**DIRECTION:**
Retype only what runs from the first line of the listing to the line holding "PI = math.pi", both included. Do not retype the pictures.

**** DATA SHOWN

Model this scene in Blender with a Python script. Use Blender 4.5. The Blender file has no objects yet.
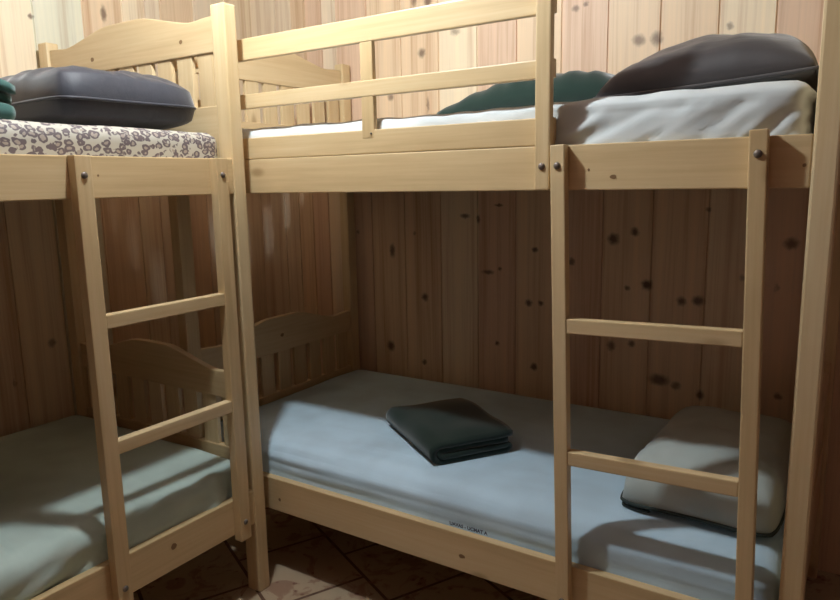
import bpy, bmesh, math, random
from mathutils import Vector, Matrix, noise
R = random.Random(7)
S = bpy.context.scene
C = S.collection
PI = math.pi

# ------------------------------------------------------------------ materials
def new_mat(name):
    m = bpy.data.materials.new(name); m.use_nodes = True
    nt = m.node_tree; b = nt.nodes['Principled BSDF']
    return m, nt, b
class G:
    """tiny node-graph helper"""
    def __init__(s, nt): s.nt = nt
    def n(s, t, **k):
        x = s.nt.nodes.new(t)
        for a, v in k.items(): setattr(x, a, v)
        return x
    def link(s, a, b): s.nt.links.new(a, b)
    def val(s, sock, v):
        if isinstance(v, bpy.types.NodeSocket): s.link(v, sock)
        else: sock.default_value = v
    def math(s, op, a, b=0.0, c=0.0, clamp=False):
        x = s.n('ShaderNodeMath', operation=op, use_clamp=clamp)
        for i, v in enumerate((a, b, c)): s.val(x.inputs[i], v)
        return x.outputs[0]
    def vmul(s, v, sc):
        x = s.n('ShaderNodeVectorMath', operation='MULTIPLY'); s.val(x.inputs[0], v); x.inputs[1].default_value = sc
        return x.outputs[0]
    def vadd(s, v, o):
        x = s.n('ShaderNodeVectorMath', operation='ADD'); s.val(x.inputs[0], v); s.val(x.inputs[1], o)
        return x.outputs[0]
    def vlen(s, v):
        x = s.n('ShaderNodeVectorMath', operation='LENGTH'); s.val(x.inputs[0], v); return x.outputs['Value']
    def noise(s, v, scale, detail=4, rough=.55, dist=0.0, out=0):
        x = s.n('ShaderNodeTexNoise'); s.link(v, x.inputs['Vector'])
        x.inputs['Scale'].default_value = scale; x.inputs['Detail'].default_value = detail
        x.inputs['Roughness'].default_value = rough; x.inputs['Distortion'].default_value = dist
        return x.outputs[out]
    def ramp(s, f, stops, interp='LINEAR'):
        x = s.n('ShaderNodeValToRGB'); s.val(x.inputs[0], f); cr = x.color_ramp; cr.interpolation = interp
        while len(cr.elements) < len(stops): cr.elements.new(.5)
        for e, (p, c) in zip(cr.elements, stops):
            e.position = p; e.color = c if len(c) == 4 else (*c, 1)
        return x.outputs[0]
    def mix(s, f, a, b, mode='MIX'):
        x = s.n('ShaderNodeMix', data_type='RGBA', blend_type=mode); s.val(x.inputs[0], f)
        for i, v in ((6, a), (7, b)):
            if isinstance(v, bpy.types.NodeSocket): s.link(v, x.inputs[i])
            else: x.inputs[i].default_value = v if len(v) == 4 else (*v, 1)
        return x.outputs[2]
    def smooth(s, v, a, b, lo=1.0, hi=0.0):
        x = s.n('ShaderNodeMapRange', interpolation_type='SMOOTHSTEP'); s.val(x.inputs[0], v)
        for i, q in zip((1, 2, 3, 4), (a, b, lo, hi)): x.inputs[i].default_value = q
        return x.outputs[0]
    def bump(s, h, strength, dist=.01):
        x = s.n('ShaderNodeBump'); x.inputs['Strength'].default_value = strength; x.inputs['Distance'].default_value = dist
        s.link(h, x.inputs['Height']); return x.outputs[0]

def furniture_wood(name, knots=(), base=((.745, .59, .36), (.66, .485, .262), (.53, .365, .18))):
    """UV: u along the grain (metres), v across."""
    m, nt, b = new_mat(name); g = G(nt)
    uv = g.n('ShaderNodeUVMap', uv_map='UVMap').outputs[0]
    warp = g.noise(g.vmul(uv, (1.2, 6, 1)), 1.0, 2, out=1)
    w = g.vadd(uv, g.vmul(warp, (.0, .02, 0)))
    fine = g.noise(g.vmul(w, (3.0, 90, 1)), 1.0, 5, .6)
    broad = g.noise(g.vmul(w, (.8, 9, 1)), 1.0, 3, .55, .6)
    piece = g.noise(g.vmul(uv, (.25, .4, 1)), 1.0, 1)
    f = g.math('ADD', g.math('MULTIPLY', fine, .35), g.math('ADD', g.math('MULTIPLY', broad, .5), g.math('MULTIPLY', piece, .35)))
    col = g.ramp(f, [(.40, base[0]), (.60, base[1]), (.80, base[2])])
    # sparse faint knots everywhere
    vo = g.n('ShaderNodeTexVoronoi', voronoi_dimensions='2D'); g.link(g.vmul(g.vadd(uv, g.vmul(warp, (.02, .02, 0))), (2.1, 4.4, 1)), vo.inputs['Vector'])
    vo.inputs['Scale'].default_value = 1.0
    kn = g.smooth(vo.outputs['Distance'], .02, .09)
    sep = g.n('ShaderNodeSeparateColor'); g.link(vo.outputs['Color'], sep.inputs[0])
    kn = g.math('MULTIPLY', kn, g.smooth(sep.outputs[0], .70, .74, 0, 1))
    col = g.mix(g.math('MULTIPLY', kn, .6), col, (.30, .165, .065))
    g.link(col, b.inputs['Base Color'])
    b.inputs['Roughness'].default_value = .42
    b.inputs['Coat Weight'].default_value = .18; b.inputs['Coat Roughness'].default_value = .3
    g.link(g.bump(fine, .12, .002), b.inputs['Normal'])
    return m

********

**WRITTEN SOLUTION:**
Model this scene in Blender with a Python script. Use Blender 4.5. The Blender file has no objects yet.
import bpy, bmesh, math, random
from mathutils import Vector, Matrix, noise
R = random.Random(7)
S = bpy.context.scene
C = S.collection
PI = math.pi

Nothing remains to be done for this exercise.